PHP Designer shows a lot of potential, but is buggy.  On my system it crashes every time I shut it down, losing my settings.  It almost gets project management right with a seperation between local files and remote files, but publishing is drag & drop, and not intelligent drag & drop.  It does have code hints which is very nice.  For HTML it's not that great.  I prefer to drop PHP into HTML inline...and this is really where all the "PHP editors" are weak, focusing only on PHP.  You know it's kind of funny, the one thing that really turned me off about PHP Designer is pretty trivial...when you highlight some text and hit the search & replace feature, the highlighted text doesn't appear in the find box automatically.  Drives me batty!

Eclipse with PHPEclipse is pretty good, but massive and complicated and really no better than Emacs.  Good editing features and the ability to debug properly, but nothing above that.  No code hints.  Weak HTML.  Project management is geared more towards the standard programming model and not appropriate for web development.  One feature I love about it is a feature that I got used to a decade ago running Emacs: parenthesis and bracket matching.  Invaluable!


So nothing I've ever tried gets everything right.  There's no program that completely combines all the best features of a good programming IDE *with* the ease of use features that are important to a web developer.  You're either stuck in a traditional build environment or an environment that's geared towards web output.  Dreamweaver is the program that comes closest.

nokonium

Bloc recommended that I try PHP Expert Editor, I now use that all the time.
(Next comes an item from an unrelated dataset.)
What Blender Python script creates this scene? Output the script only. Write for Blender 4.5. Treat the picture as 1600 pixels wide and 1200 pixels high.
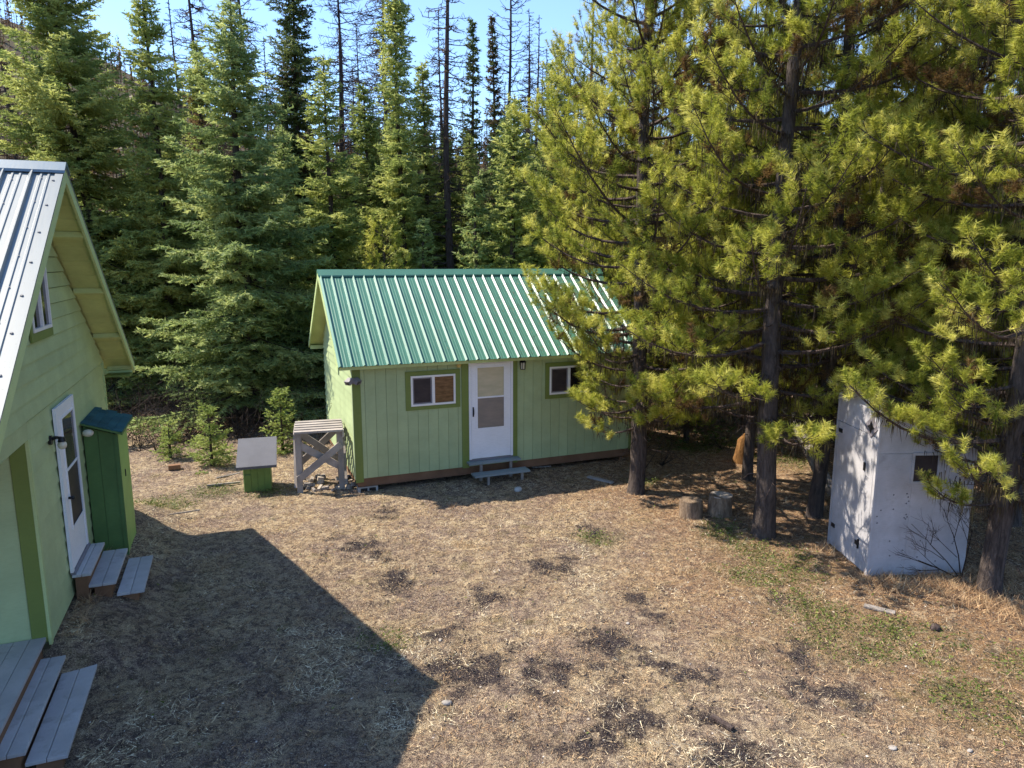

I also have PHP 5 installed so that PHP Expert Editor can then check your syntax for you.

Another useful program I came across via the Bloc Zone, is WinMerge, this is for comparing files and highlighting the differences.



arod

myself, i use zend studio.
the editor is far from being good, but it has some nice features. i use it because its part of the zend ide, and the part i really need is the debugger.

anyone here tried komodo? (another ide with debugger)?
they have versions for mac, linux and windoze.
just curious...

Leipe Po

There is only one thing more importend to me then coding:
My Girlfriend

Microsoft - "You've got questions.  We've got dancing paperclips."

H

Quote from: Leipe Po on March 07, 2006, 12:48:28 PM
blowfish is a good one

Is there a working windows port of this yet?

Last time I checked the windows port was in alpha stage and only available if you compiled it yourself
-H
Former Support Team Lead
                              I recommend:
Namecheap (domains)
Fastmail (e-mail)
Linode (VPS)
                             

Parham

I'm hearing a lot of good things about PHP Designer

nokonium

I tried PHP Designer 2005 but thought its search function let it down.



Leipe Po

Quote from: huwnet on March 07, 2006, 01:37:16 PM
Quote from: Leipe Po on March 07, 2006, 12:48:28 PM
blowfish is a good one

Is there a working windows port of this yet?

Last time I checked the windows port was in alpha stage and only available if you compiled it yourself

donno, i'm a linux fan myself witch is great for developing php and mysql, as windows causes unexpected problems
There is only one thing more importend to me then coding:
My Girlfriend

Microsoft - "You've got questions.  We've got dancing paperclips."

Parham

Quote from: Leipe Po on March 08, 2006, 01:55:15 PM
Quote from: huwnet on March 07, 2006, 01:37:16 PM
Quote from: Leipe Po on March 07, 2006, 12:48:28 PM
blowfish is a good one

Is there a working windows port of this yet?

Last time I checked the windows port was in alpha stage and only available if you compiled it yourself

donno, i'm a linux fan myself witch is great for developing php and mysql, as windows causes unexpected problems

I'm very curious what exactly you mean by this.  Can you elaborate?